Fred Schueler said...

Aaron- Good examples! The first two show at least that in addition to length and health we need to add 'less rather than more pain' (or something like that) to 'self interest'. But I am not so sure about the descendants being zapped example. Having a long, healthy, painless life would not be in my descendants interests in that example but how does that not make it in my interest? Of course I might CARE about my descendants, even more than I care about myself. And that might be the morally right thing to care about. But how does any of that show that it is not in my interest to have a long, healthy, painless life? - Something similar goes for the soldiers I think. Surrender might be the morally wrong thing for them to do but I don't see how that shows it is not in their interest to surrender. In fact this seems a good example of where self-interest flatly conflicts with morality.
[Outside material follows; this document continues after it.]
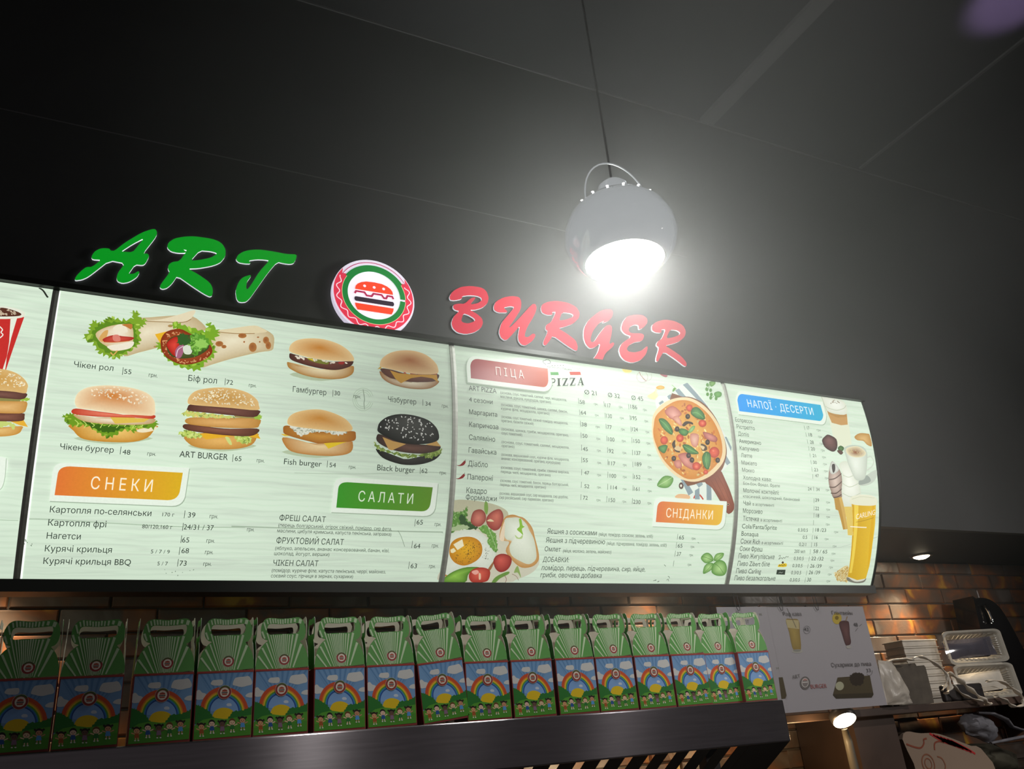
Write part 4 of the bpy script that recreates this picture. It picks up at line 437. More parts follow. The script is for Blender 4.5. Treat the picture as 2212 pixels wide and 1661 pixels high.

So I am not at all convinced by what you are calling the 'relative' view of self-interest. The fact that there are good examples of where, say, health is against one's interest (because only healthy people are drafted into the army say) doesn't show that it is what one wants most that determines self-interest, only that something that normally is in one's interest like health can in some circumstances work against it. But that is only because something that usually leads to a long, healthy, pain free life (health) in that case works against this. The problem with the relative (= strongest desire) view is that there are clear cases where one's strongest desires are not in one's interest to follow (the normal smoking cases for instance, where there is no extra feature that turns out to make smoking better for you than not, it just damages your lungs). If the strongest desire made for self-interest then someone who badly wants to smoke is, on this account, doing something in his self-interest even if it makes him ill and leads to his early and painful death. Surely that can't be right.